[START OF MATERIAL]

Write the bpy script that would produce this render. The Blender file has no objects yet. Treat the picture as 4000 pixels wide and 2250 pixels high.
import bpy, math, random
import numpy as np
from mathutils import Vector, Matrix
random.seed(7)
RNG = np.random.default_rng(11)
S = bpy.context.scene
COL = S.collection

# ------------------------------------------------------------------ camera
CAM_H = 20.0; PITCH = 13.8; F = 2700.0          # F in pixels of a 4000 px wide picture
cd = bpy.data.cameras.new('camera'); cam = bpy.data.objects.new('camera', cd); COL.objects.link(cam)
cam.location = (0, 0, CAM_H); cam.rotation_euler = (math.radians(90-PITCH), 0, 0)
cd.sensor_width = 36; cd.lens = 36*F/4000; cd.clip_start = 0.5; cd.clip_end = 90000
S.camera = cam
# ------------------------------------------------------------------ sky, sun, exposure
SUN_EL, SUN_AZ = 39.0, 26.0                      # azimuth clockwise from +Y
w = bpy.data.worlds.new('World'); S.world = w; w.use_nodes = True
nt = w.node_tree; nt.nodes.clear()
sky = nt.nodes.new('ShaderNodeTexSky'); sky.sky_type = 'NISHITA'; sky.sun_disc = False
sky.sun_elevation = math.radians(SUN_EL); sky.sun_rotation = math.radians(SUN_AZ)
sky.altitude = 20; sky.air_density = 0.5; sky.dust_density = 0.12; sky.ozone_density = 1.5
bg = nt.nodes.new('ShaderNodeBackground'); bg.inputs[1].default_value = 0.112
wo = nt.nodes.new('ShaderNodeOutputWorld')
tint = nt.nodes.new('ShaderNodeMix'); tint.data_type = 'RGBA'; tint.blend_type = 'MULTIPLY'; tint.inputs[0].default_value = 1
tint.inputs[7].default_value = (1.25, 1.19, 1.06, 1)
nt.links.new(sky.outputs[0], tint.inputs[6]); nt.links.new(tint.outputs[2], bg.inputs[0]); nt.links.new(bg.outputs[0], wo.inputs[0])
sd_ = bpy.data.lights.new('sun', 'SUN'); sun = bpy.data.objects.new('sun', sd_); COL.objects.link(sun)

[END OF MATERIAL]

TO BE DONE >> Using the data above, restate word for word the lines from its opening line through the line that contains "COL = S.collection", and no more.

THE RESULT >>
Write the bpy script that would produce this render. The Blender file has no objects yet. Treat the picture as 4000 pixels wide and 2250 pixels high.
import bpy, math, random
import numpy as np
from mathutils import Vector, Matrix
random.seed(7)
RNG = np.random.default_rng(11)
S = bpy.context.scene
COL = S.collection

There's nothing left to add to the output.